Task inputs:
▬▬▬
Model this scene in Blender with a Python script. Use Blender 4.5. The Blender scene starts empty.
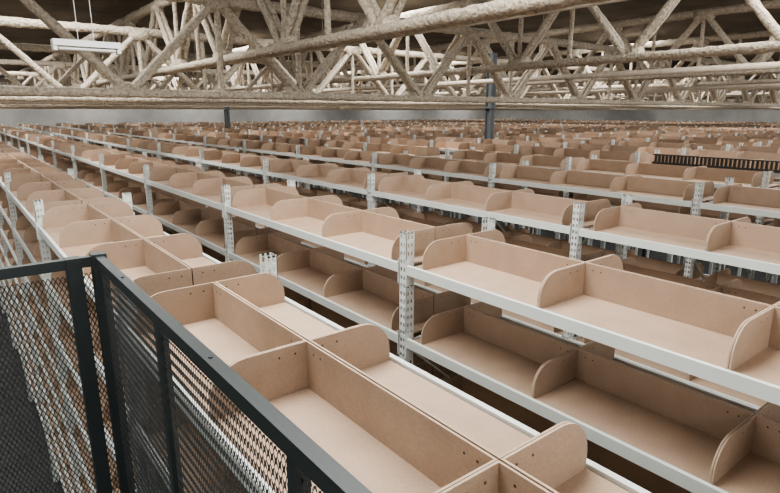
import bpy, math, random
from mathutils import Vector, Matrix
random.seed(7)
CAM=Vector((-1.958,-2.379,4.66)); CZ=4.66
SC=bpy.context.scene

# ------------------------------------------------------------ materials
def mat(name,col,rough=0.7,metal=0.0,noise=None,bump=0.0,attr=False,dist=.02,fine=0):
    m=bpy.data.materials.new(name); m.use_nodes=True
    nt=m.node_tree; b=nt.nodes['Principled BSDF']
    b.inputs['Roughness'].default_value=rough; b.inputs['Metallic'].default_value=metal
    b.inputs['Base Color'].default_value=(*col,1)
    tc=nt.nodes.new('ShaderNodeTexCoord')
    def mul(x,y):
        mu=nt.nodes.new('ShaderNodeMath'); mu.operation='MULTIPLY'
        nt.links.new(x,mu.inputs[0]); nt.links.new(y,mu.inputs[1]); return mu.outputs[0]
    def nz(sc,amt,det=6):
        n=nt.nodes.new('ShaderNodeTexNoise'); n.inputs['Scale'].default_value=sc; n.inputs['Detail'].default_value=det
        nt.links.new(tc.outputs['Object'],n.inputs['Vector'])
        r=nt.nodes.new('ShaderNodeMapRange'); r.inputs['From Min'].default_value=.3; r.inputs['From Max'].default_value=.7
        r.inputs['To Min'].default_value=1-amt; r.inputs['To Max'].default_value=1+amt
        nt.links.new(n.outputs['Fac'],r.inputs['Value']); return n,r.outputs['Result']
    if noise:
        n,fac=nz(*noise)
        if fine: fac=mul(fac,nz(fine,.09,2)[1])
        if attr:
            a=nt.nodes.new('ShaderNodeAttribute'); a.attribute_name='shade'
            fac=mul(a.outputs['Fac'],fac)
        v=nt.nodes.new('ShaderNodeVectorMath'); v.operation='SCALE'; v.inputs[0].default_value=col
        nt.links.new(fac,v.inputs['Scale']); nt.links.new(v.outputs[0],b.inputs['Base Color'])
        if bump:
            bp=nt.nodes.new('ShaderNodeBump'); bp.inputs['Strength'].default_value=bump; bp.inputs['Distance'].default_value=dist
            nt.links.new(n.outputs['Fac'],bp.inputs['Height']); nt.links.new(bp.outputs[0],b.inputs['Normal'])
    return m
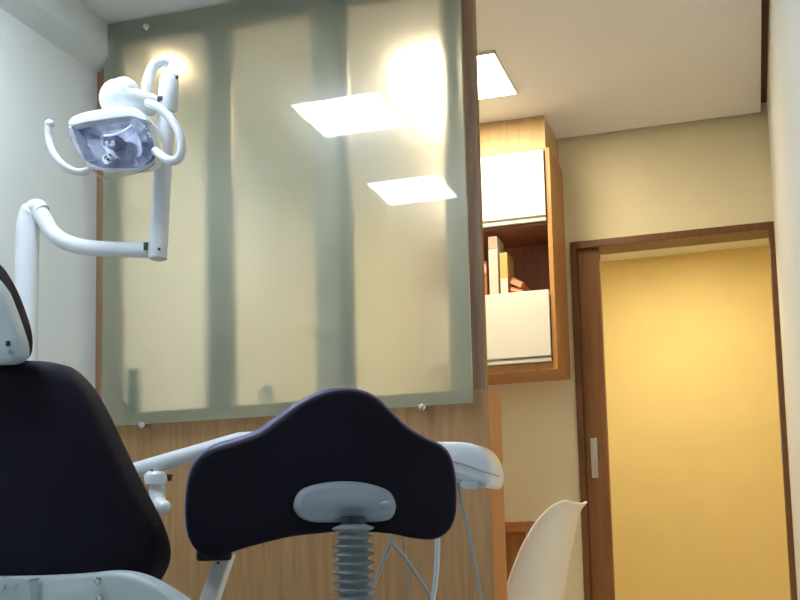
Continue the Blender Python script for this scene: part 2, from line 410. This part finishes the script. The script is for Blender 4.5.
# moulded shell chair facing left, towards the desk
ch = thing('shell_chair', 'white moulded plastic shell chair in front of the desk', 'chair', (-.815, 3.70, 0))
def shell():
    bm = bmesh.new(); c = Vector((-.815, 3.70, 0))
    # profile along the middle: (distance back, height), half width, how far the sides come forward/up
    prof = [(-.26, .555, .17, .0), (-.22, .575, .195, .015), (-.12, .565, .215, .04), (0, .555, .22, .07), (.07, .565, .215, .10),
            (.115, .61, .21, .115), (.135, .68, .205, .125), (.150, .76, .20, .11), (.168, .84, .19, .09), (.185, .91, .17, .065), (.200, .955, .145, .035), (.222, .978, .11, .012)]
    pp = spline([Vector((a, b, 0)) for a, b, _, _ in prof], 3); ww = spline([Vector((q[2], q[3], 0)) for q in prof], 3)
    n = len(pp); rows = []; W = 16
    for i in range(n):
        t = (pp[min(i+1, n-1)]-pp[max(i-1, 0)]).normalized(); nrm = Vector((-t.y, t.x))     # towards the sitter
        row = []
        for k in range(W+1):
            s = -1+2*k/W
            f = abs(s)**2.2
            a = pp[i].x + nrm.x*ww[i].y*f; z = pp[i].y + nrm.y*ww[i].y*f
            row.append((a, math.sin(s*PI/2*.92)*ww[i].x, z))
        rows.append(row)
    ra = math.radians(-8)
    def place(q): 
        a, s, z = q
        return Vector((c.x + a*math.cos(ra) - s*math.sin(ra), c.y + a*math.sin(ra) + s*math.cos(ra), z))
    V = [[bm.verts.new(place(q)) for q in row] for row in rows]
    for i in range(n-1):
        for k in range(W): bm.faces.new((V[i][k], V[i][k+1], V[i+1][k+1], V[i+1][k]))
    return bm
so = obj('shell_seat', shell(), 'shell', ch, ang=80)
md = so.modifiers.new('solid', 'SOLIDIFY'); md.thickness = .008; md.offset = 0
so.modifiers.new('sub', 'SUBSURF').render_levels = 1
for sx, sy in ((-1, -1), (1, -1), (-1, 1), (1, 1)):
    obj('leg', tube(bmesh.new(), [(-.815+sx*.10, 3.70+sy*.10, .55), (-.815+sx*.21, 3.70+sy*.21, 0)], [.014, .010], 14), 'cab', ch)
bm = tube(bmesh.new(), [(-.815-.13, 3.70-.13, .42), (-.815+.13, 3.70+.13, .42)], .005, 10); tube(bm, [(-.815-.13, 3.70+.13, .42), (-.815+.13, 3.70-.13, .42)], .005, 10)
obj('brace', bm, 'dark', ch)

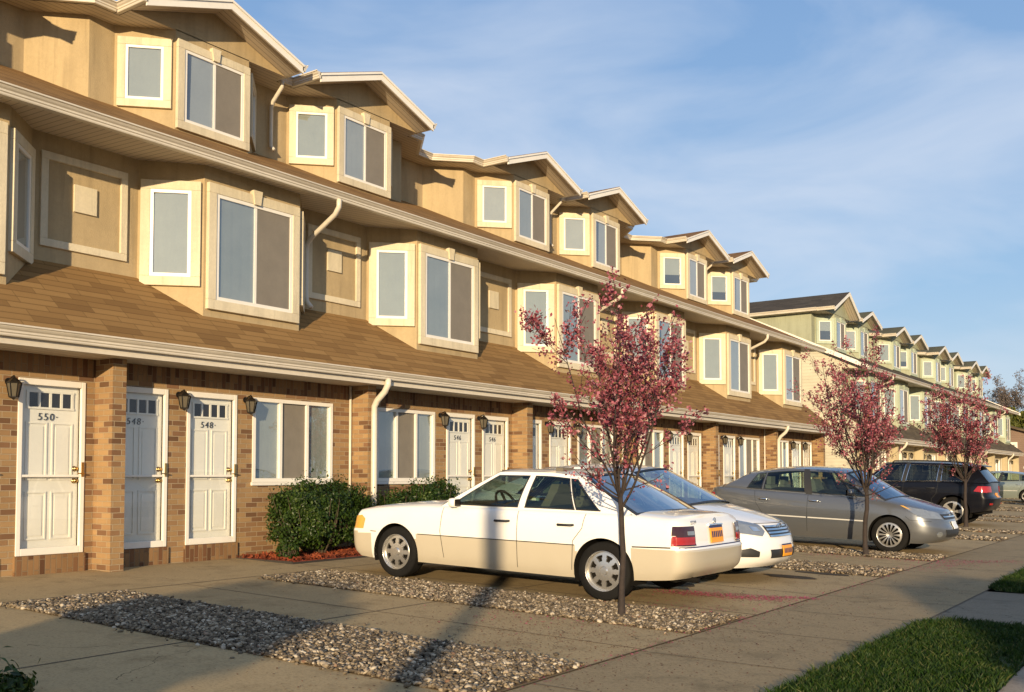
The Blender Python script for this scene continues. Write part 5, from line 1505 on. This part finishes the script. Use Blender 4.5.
▬▬▬
What to work on: Reproduce only the lines of the records from the start up to and including the line that holds "SC=bpy.context.scene"; do not carry over any picture.

Answer to this task:
Model this scene in Blender with a Python script. Use Blender 4.5. The Blender scene starts empty.
import bpy, math, random
from mathutils import Vector, Matrix
random.seed(7)
CAM=Vector((-1.958,-2.379,4.66)); CZ=4.66
SC=bpy.context.scene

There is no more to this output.